Are there no downsides to this? No, of course not. Some people
chose not to participate, some data can't be imported and some
re-users do not attribute us. But the benefits I have seen over
the years for Wikidata and the larger open knowledge ecosystem far
outweigh them.
This should at least backed with some solid statistics that it
had a positive impact in term of audience and contribution in
Wikimedia project as a whole. Maybe the introduction of
Wikidata did have a positive effect on the evolution of total
number of contributors, or maybe so far it has no significant
correlative effect, or maybe it is correlative with a decrease
of the total number of active contributors. Some plots would
be interesting here. Mere personal feelings of benefits and
hindrances means nothing here, mine included of course.

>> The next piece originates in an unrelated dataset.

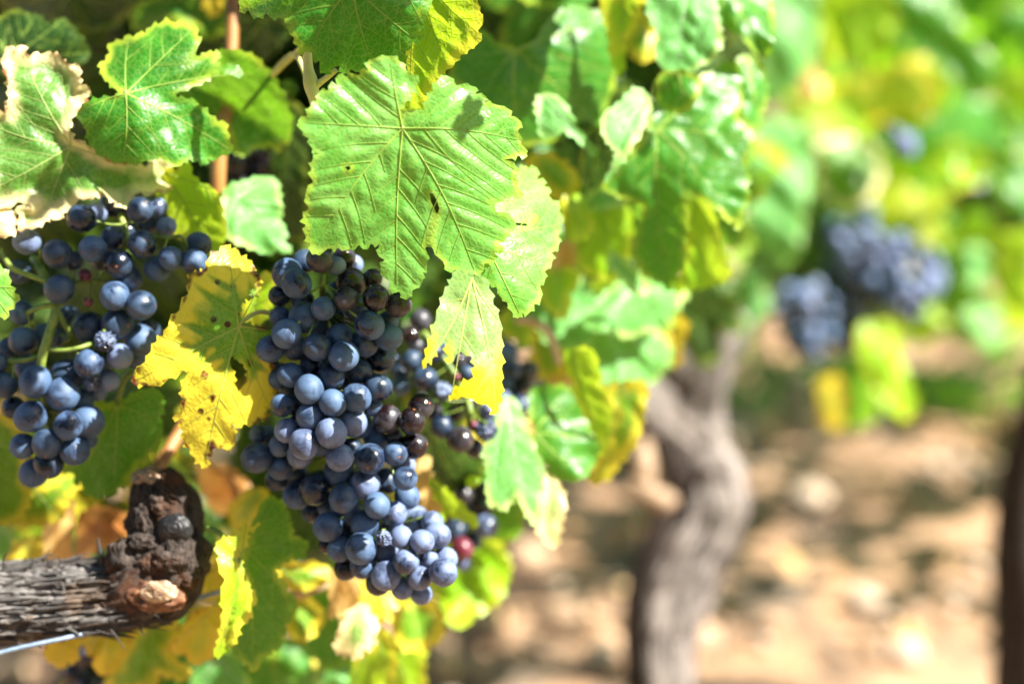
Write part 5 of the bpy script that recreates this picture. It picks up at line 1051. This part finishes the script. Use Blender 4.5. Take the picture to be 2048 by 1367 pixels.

Plus, there is not even the beginning of an attempt to A/B
test with a second Wikibase instant that allow users to select
which licenses its contributions are released under, so there
is no possible way to state anything backed on relevant
comparison. The fact that they are some people satisfied with
the current state of things doesn't mean they would not be
even more satisfied with a more equitable solution that allows
contributors to chose a free license set for their
publications. All the more this is all about the
sustainability and fostering of our community and reaching its
goals, not immediate feeling of satisfaction for some people.
*
[1] Wikipedia Signpost 2015, 2nd december
<https://en.wikipedia.org/wiki/en:Wikipedia:Wikipedia_Signpost/2015-12-02/Op-ed>
*
[2] according to the next statement of Lydia
Once again, I recall this is not a manifesto against Wikidata. The
motivation behind this message is a hope that one day one might
participate in Wikidata with the same respect for equity and
traceability that is granted in other Wikimedia projects.